At the same time, the United Nations faces an internal imperative of adaptation. An institution designed in the aftermath of 1945 cannot rely on inherited structures and assumptions if it is to remain effective in the 21st century. It must modernise its processes, improve cost-effectiveness, and strengthen responsiveness to a rapidly changing global environment, looking outward to a more fragmented order while also reforming inward to preserve legitimacy and performance.
Nowhere is this shift more visible than in the widening divide between the Global North and the Global South.
Trust has eroded. Developing countries increasingly question whether international institutions reflect their interests, priorities, and lived realities. At the same time, developed economies struggle to sustain consensus on climate finance, development assistance, trade, and security. The next Secretary-General will therefore need to be more than a diplomat. He or she must be a bridge-builder capable of restoring confidence between North and South, developed and developing economies, creditors and debtors, and established and emerging powers.
The North–South divide is no longer just a matter of development assistance. It is a structural fault line in the global order. For many countries in the Global South, the postwar multilateral system has come to feel like an arrangement designed by and for the developed world, one that offers them limited voice in the institutions that shape the rules of trade, finance, and security.

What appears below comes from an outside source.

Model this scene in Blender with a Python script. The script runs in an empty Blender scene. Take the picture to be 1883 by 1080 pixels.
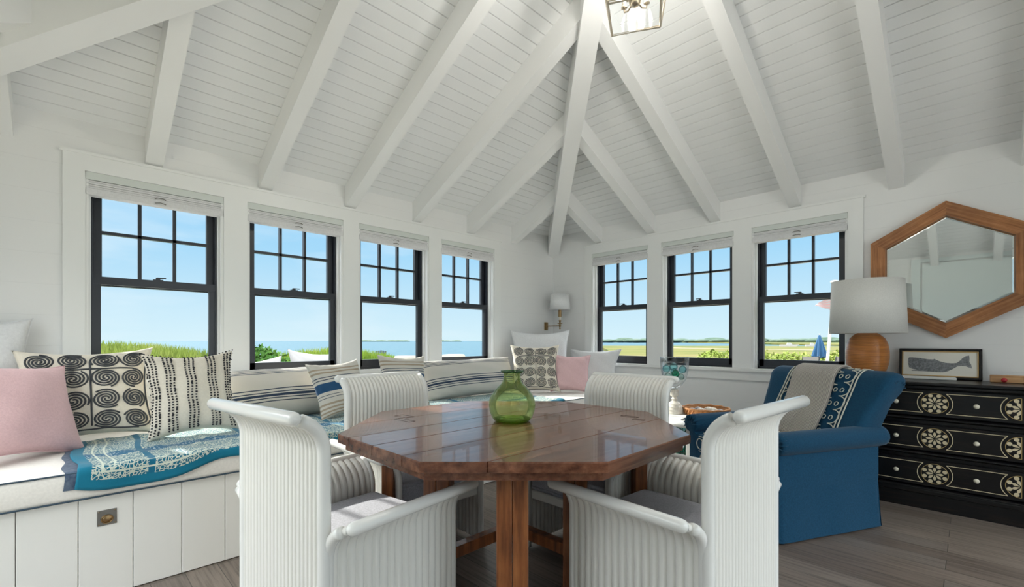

At the same time, many developed countries face domestic pressure to reduce spending on international institutions and to prioritise national security over global commitments. Climate finance has become a central test of this divide. Developing countries argue that the North has failed to deliver on its promises, while the North insists that new mechanisms and private capital must play a larger role. This mutual distrust weakens the foundation of cooperation the UN was meant to sustain.
The next Secretary-General will need to engage directly with these tensions, not as a peripheral issue but as a core challenge. That means recognising that the credibility of the UN depends largely on whether the Global South sees it as a platform that reflects their interests and priorities, and whether the Global North sees it as a realistic mechanism for managing shared risks and building long-term stability.